From curator Lindsey Thieman’s beautiful writing on the show on the International Museum of Surgical Science site:
“You thought that you were alone but I caught your bullet just in time” comprises glow-in-the-dark house-of-cards structures built of interlocking cut paper pieces, each drawn upon in graphite and coated with phosphorescent paint to resemble a human or animal bone. Heckman’s intricate and tenuous skeletal structures have the potential to be broken down and rebuilt during the course of the exhibition and, due to the nature of the glow-in-the-dark paint, must be recharged on a programmed lighting cycle in order to remain visible, creating a self-enclosed system of decay, disappearance, regeneration, and re-emergence. Heckman contextualizes this installation in the tradition of European bones churches such as the Kostnice Sedlec in the Czech Republic and the Capuchin Chapel in Rome, saying, “The imagery created by the collections of carefully arranged human bones in these tremendously sad, hallucinatory burial grounds flits black and forth between flowery, ornate flourishes and gruesome, brittle remains.” As in these churches, the skeletal imagery of Heckman’s installation evokes awe at the paradoxical beauty of human mortality.

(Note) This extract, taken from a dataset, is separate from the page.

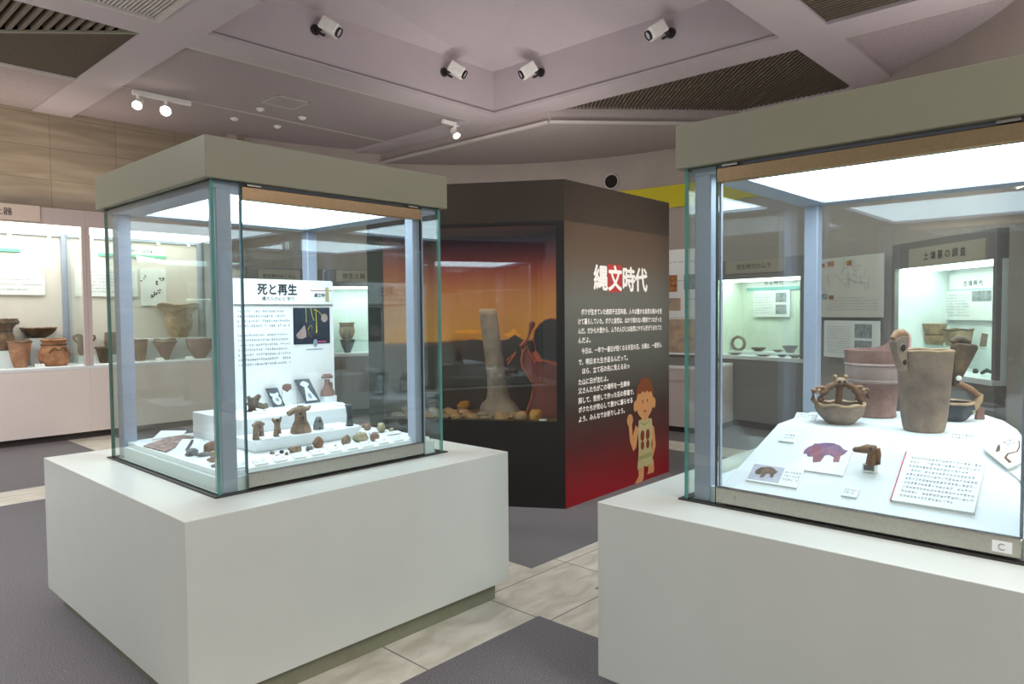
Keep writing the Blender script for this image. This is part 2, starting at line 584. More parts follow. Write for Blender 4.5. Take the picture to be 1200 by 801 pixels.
def copy_thing(src, loc=None, rz=None, label=None, scale=None):
    """a copy of a thing with copies of its parts and sub-parts"""
    c = src.copy()
    COL.objects.link(c)
    if loc is not None:
        c.location = loc
    if rz is not None:
        c.rotation_euler = (c.rotation_euler[0], c.rotation_euler[1], rz)
    if scale is not None:
        c.scale = scale
    if label:
        c['label'] = label
    for ch in list(src.children):
        d = ch.copy()
        COL.objects.link(d)
        d.parent = c
        for g in list(ch.children):
            e = g.copy()
            COL.objects.link(e)
            e.parent = d
    return c


VERT = (R(90), 0, 0)


def text(body, size, loc, mat, parent, rot=VERT, bold=0.0, sx=1.0, align='LEFT', name='lettering', spacing=1.0, label=None):
    """lettering set in the built-in font, turned into a flat mesh; bold = stroke thickening in metres"""
    c = bpy.data.curves.new(name, 'FONT')
    c.body = body
    c.size = size
    c.align_x = align
    c.space_line = spacing
    c.resolution_u = 3
    f = bpy.data.objects.new(name, c)
    COL.objects.link(f)
    bpy.context.view_layer.update()
    src = bpy.data.meshes.new_from_object(f.evaluated_get(bpy.context.evaluated_depsgraph_get()))
    bpy.data.objects.remove(f)
    bpy.data.curves.remove(c)
    b = MB()
    vs = [tuple(v.co) for v in src.vertices]
    fs = [tuple(p.vertices) for p in src.polygons]
    for k, (dx, dy) in enumerate([(0, 0)] + ([(bold, 0), (-bold, 0), (0, bold), (0, -bold)] if bold else [])):
        b.add([(x + dx, y + dy, z + k * 1e-5) for x, y, z in vs], fs)
    bpy.data.meshes.remove(src)
    o = b.build(name, mat, parent, label=label)
    o.location = loc
    o.rotation_euler = rot
    o.scale = (sx, 1, 1)
    return o


def marks(rows, w, lh, ch, seed, X, density=0.93, ragged=True):
    """rows of tiny print too small to read: little strokes laid out like characters (in the XY plane of X)"""
    rnd = random.Random(seed)
    mb = MB()
    for r in range(rows):
        end = w * (rnd.uniform(0.7, 1.0) if ragged and rnd.random() < 0.3 else 1.0)
        x = 0.0
        while x < end:
            if rnd.random() < density:
                h = ch * rnd.uniform(0.65, 1.0)
                y = -r * lh
                t = ch * 0.12
                cw = ch * 0.8
                z = 0.0
                def q(x0, x1, y0, y1):
                    mb.add([(x0, y0, z), (x1, y0, z), (x1, y1, z), (x0, y1, z)], [(0, 1, 2, 3)], X)
                k = rnd.randint(0, 3)
                q(x, x + cw, y + h * 0.45, y + h * 0.45 + t)
                q(x + cw * rnd.uniform(0.2, 0.6), x + cw * rnd.uniform(0.2, 0.6) + t, y, y + h)
                if k:
                    q(x, x + cw, y + h - t, y + h)
                if k > 1:
                    q(x, x + cw * 0.9, y, y + t)
            x += ch * 1.0
    return mb


def poly_flat(mb, pts, y, X=None):
    """flat print outline in the XZ plane, facing -Y"""
    mb.add([(p[0], y, p[1]) for p in pts], [tuple(range(len(pts)))], X)
    return mb


def ell(cx, cz, rx, rz, n=20, a0=0, a1=360):
    return [(cx + rx * math.cos(R(a0 + (a1 - a0) * i / n)), cz + rz * math.sin(R(a0 + (a1 - a0) * i / n))) for i in range(n + (a1 - a0 != 360))]

# ================================================================== THE ROOM
CX, CY, RAD = 4.437, 4.922, 4.74          # middle and radius of the round end of the hall
# floor: carpet fields divided by bands of stone slabs
mb = MB()
ca = [-4.5, -1.9, -1.43, 2.71, 3.19, 7.0, 7.5, 9.95]
cb = [-4.5, -2.0, -1.5, 2.34, 2.81, 7.0, 7.55, 11.1]
for i in range(len(ca) - 1):
    for j in range(len(cb) - 1):
        stone = i in (1, 3, 5) or j in (1, 3, 5)
        z = 0.0
        mb.add([(ca[i], cb[j], z), (ca[i + 1], cb[j], z), (ca[i + 1], cb[j + 1], z), (ca[i], cb[j + 1], z)], [(0, 1, 2, 3)], mi=1 if stone else 0)
mb.box(-4.5, 9.95, -4.5, 11.1, -0.2, -0.005)
struct(mb.build('floor', [M['carpet'], M['tile']]))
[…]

Yet the installation’s title—an earnest but impossible wish the artist dedicated to her brother shortly after his death—and the work’s specific grounding in Heckman’s personal experience of loss collapses this grand symbolism down to the mourning of a single life passing, to the level of an individual body, once animated and now reduced to pile of bones. From this singular, specific foundation, the installation is rebuilt as a memorial for the multiplicity of lives past and present that together provide a brief glimpse into the wonder of life itself. Heckman explains, “Faced with the impossibility of characterizing mortality, I look back to moments of awe to formulate a language for approaching death and loss. Looking deeply into anything with wonder is a form of re-generation and of self-abuse. I want my viewers to remake these encounters with me, to become my companions in brief confrontations with the unknown.”